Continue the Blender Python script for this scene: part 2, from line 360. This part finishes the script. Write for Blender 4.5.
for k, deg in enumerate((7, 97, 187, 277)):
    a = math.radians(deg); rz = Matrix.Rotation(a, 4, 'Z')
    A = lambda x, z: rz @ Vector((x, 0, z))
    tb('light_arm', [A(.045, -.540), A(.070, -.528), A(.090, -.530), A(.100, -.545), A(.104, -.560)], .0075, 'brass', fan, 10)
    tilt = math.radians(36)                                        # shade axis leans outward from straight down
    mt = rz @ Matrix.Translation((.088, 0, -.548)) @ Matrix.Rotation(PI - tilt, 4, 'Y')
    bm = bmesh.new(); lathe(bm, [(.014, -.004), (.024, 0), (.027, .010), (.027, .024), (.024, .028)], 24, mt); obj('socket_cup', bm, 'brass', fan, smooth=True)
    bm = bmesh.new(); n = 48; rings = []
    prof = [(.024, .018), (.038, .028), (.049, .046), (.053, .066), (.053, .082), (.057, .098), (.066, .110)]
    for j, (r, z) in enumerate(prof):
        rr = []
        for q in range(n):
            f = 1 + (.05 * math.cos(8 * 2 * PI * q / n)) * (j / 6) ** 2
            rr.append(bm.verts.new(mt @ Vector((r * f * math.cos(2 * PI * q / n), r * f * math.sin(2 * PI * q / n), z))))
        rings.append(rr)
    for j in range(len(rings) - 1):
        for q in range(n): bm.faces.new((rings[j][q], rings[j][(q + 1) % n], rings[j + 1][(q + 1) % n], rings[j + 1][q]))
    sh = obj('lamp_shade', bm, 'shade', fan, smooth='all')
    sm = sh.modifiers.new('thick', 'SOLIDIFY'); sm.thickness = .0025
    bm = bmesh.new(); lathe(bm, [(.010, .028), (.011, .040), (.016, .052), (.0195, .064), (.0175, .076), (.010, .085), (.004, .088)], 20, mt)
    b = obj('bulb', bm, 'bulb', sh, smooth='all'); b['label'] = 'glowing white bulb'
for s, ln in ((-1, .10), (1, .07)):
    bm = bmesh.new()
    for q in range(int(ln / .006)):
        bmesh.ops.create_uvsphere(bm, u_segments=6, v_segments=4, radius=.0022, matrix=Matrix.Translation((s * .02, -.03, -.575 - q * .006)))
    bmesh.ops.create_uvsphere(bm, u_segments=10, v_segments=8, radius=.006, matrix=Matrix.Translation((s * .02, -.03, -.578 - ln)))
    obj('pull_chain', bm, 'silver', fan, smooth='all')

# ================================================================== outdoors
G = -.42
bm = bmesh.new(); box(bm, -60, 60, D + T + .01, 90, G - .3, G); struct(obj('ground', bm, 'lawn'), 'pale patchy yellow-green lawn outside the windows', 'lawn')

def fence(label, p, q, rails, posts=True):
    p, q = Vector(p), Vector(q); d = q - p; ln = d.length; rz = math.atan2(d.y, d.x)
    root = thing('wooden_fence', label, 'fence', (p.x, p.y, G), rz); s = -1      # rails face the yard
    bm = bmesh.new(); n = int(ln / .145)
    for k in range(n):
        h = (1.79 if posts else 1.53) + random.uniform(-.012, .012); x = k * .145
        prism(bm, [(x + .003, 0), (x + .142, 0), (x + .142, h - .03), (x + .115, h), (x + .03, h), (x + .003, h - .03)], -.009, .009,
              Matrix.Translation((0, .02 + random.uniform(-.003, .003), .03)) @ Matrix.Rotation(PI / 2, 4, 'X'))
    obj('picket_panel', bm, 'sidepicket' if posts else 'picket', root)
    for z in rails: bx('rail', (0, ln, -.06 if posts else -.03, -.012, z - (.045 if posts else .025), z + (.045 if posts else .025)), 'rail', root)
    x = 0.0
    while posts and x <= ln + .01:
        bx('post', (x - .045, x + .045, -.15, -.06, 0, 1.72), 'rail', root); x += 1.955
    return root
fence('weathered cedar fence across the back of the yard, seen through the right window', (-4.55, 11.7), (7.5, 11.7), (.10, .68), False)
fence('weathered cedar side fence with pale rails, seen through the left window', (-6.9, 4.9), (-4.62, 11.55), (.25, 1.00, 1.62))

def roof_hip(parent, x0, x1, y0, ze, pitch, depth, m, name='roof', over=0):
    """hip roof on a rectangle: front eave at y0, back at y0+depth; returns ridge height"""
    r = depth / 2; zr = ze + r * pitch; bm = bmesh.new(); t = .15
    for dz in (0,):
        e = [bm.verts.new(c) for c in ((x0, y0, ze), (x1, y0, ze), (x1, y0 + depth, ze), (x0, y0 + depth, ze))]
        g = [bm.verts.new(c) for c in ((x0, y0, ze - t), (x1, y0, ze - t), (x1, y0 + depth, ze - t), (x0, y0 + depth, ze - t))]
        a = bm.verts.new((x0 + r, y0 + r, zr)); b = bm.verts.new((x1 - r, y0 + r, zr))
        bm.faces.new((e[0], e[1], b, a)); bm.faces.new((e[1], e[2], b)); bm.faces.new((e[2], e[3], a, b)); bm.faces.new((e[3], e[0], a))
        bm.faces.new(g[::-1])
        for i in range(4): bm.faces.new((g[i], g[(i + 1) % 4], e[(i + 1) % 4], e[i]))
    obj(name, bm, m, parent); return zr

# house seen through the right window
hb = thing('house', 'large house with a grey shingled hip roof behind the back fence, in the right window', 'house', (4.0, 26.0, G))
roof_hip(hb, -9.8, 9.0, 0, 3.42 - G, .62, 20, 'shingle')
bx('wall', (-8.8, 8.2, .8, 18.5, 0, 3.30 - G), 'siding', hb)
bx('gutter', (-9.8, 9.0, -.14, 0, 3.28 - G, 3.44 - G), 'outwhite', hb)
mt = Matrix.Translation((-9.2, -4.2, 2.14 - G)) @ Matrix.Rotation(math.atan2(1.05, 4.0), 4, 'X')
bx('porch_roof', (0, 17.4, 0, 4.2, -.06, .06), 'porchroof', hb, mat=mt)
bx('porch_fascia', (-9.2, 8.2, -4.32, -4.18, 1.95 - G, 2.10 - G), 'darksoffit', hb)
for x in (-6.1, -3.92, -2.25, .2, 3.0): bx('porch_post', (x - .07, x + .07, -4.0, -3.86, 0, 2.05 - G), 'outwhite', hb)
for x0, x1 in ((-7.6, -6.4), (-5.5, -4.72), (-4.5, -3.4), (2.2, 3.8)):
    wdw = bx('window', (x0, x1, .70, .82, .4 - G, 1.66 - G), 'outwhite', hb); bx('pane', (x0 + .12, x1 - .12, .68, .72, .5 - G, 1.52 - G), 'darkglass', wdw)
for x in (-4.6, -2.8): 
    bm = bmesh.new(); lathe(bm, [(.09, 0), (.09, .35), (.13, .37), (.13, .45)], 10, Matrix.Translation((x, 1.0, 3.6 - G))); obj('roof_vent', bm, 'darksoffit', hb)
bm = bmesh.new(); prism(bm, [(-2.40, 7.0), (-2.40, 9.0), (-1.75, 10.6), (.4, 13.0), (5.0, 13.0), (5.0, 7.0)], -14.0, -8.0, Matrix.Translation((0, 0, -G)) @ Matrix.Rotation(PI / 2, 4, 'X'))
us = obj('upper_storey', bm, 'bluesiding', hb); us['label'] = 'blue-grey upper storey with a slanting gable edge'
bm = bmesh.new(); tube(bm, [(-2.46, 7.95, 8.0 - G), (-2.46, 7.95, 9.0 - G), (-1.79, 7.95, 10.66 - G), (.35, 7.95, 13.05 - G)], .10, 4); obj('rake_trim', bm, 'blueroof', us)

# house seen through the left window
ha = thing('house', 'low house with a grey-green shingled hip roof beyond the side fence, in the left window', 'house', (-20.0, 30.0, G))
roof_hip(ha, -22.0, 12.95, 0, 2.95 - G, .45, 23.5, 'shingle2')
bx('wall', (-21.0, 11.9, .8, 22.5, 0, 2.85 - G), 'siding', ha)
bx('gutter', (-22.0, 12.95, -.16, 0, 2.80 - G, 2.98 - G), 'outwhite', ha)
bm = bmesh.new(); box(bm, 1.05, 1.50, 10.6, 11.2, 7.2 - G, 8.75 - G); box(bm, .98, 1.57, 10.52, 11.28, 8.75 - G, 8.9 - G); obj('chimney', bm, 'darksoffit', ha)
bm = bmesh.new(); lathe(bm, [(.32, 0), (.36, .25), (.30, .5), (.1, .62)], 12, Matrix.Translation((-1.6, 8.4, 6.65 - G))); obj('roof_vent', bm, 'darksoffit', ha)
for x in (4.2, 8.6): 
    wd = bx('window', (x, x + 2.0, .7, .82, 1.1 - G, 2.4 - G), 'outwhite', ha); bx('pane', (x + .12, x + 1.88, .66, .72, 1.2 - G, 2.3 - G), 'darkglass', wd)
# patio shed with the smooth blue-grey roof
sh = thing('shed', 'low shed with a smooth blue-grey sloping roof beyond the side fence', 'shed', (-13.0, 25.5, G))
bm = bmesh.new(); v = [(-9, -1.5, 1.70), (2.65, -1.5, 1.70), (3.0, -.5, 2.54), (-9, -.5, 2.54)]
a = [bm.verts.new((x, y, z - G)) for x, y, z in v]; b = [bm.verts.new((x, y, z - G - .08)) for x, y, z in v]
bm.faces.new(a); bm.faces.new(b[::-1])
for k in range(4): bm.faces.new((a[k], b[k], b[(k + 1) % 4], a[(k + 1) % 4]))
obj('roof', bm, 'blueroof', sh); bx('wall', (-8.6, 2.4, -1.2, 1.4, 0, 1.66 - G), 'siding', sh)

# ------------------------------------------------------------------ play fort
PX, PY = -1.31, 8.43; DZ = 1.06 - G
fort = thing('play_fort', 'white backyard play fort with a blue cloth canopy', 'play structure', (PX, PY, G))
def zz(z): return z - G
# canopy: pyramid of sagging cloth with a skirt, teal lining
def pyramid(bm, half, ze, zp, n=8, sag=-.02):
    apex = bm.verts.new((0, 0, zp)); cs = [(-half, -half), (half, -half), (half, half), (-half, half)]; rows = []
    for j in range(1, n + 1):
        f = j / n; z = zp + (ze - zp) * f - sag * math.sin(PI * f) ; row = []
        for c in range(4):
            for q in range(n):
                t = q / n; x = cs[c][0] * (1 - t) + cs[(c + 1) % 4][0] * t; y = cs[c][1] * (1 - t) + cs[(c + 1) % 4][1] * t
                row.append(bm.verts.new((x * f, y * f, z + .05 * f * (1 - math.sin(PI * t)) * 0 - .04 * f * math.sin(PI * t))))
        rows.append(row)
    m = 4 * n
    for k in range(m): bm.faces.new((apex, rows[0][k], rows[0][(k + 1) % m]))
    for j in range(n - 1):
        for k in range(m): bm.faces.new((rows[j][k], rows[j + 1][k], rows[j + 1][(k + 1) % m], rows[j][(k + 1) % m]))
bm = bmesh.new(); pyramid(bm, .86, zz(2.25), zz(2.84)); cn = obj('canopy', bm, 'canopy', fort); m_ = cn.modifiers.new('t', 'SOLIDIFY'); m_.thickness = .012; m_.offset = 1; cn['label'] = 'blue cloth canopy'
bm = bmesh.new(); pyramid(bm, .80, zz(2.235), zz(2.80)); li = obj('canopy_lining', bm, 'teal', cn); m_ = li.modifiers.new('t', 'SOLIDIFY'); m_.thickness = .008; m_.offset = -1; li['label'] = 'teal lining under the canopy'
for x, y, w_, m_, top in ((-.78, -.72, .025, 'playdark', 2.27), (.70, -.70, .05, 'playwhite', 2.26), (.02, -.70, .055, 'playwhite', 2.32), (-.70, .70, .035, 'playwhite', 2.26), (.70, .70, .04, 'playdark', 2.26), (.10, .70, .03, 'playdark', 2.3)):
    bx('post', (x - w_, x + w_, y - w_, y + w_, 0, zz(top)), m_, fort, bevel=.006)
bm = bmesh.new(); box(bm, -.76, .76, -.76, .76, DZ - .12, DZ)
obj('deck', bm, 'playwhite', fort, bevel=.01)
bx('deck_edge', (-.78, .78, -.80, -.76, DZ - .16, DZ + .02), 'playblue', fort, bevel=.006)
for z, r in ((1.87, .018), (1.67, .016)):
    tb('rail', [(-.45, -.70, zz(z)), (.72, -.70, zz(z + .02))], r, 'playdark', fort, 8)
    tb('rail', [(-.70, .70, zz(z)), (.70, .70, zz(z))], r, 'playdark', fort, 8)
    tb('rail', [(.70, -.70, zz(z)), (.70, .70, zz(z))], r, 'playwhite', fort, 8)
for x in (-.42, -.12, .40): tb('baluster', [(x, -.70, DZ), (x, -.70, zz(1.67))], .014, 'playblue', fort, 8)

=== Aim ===
Pick out and copy the lines of the material that include the word "from".

=== The result ===
Continue the Blender Python script for this scene: part 2, from line 360. This part finishes the script. Write for Blender 4.5.
    tilt = math.radians(36)                                        # shade axis leans outward from straight down